672-1-Windows-1.0-Easter-Egg.png

Update: Sorry, was meant to publish this ages ago but didn’t get the time to film a proper video for it. You’ve probably read about it from somewhere else by now – but hey, at least this is the only article about the Easter egg written by the person who discovered it. Also that image up there is ugly lol.

我发现了 Windows 1.x 和 2.x 的彩蛋。
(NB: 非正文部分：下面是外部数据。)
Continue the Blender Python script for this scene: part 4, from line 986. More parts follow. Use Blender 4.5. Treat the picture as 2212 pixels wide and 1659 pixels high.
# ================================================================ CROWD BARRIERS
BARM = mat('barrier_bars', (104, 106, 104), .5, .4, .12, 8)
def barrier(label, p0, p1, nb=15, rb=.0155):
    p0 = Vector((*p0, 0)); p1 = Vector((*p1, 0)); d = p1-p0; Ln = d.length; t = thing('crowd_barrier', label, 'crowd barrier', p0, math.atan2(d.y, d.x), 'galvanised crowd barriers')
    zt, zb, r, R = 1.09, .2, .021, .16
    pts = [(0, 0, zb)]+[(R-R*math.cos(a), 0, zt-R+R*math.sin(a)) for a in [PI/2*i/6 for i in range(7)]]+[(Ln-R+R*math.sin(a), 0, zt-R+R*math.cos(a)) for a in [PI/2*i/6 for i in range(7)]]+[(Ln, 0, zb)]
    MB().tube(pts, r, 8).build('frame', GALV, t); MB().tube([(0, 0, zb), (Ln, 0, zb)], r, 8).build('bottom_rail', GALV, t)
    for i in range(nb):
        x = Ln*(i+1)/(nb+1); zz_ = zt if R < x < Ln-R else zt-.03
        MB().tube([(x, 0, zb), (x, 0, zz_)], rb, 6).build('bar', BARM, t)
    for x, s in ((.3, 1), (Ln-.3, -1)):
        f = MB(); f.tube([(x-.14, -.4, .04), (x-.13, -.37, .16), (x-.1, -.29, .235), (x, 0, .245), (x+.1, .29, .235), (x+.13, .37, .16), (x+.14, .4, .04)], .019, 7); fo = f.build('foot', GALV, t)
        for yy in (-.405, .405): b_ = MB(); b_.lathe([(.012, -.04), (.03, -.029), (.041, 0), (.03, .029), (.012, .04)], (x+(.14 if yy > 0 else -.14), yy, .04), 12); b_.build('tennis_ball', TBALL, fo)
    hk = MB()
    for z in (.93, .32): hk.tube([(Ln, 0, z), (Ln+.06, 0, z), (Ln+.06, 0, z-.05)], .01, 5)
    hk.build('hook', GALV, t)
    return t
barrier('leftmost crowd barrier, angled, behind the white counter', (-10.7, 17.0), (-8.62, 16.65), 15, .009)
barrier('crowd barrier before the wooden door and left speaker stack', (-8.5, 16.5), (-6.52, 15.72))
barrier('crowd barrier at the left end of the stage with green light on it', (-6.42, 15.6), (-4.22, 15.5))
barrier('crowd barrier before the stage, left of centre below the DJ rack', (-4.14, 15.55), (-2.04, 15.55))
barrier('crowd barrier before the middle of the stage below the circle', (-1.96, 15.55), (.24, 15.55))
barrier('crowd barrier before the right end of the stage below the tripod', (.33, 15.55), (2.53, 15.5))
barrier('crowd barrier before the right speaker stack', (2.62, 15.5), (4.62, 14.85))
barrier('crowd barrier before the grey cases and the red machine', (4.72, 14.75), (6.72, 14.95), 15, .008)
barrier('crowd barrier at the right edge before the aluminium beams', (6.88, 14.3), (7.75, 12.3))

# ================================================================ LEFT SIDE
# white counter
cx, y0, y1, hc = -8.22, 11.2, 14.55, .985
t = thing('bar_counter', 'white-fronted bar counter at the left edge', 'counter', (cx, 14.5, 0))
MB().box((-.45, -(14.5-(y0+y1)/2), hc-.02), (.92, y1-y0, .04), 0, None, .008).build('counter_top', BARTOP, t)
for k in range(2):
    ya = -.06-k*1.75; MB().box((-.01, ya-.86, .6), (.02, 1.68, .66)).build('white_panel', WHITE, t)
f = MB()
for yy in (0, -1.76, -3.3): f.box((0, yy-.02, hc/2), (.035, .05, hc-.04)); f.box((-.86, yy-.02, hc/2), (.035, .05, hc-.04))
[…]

是的,你没听错,Windows 1.x 和 2.x 的彩蛋。微软在隐藏这个彩蛋的方面做得非常出色,我们花了37年才找到它。那这个彩蛋到底是什么呢?它其就是一个显示 Windows 1.0 和 2.0 开发人员名单的滚动列表。

他们是怎么把这个彩蛋藏得这么好的呢?加密和混淆。人员列表只是一个 null 结尾的字符串列表,但他们没有将其存储在数据段中,也没有将其存储为字符串表或二进制资源,而是对其进行加密并将其附加到了一个位图的末尾。当时没有任何工具可以查看可执行文件中的位图资源,即使有,人们也只会将位图视为图像,从而忽略最后的二进制数据。

这个彩蛋的加密也是微软所有的彩蛋中最强的。它使用链式异或对数据进行加密和解密。要解密它,需要用密钥对一个字节进行异或解密,用解密后的字节对密钥进行异或,然后对下一个字节重复以上操作,直到达到 EOF 标记。这会让人们无法辨认它为加密文本,更不用说,破解起来更困难。即使你得到了初始密钥,在不知道链式异或操作的情况下,你也只能解密一个字节——没有啥用。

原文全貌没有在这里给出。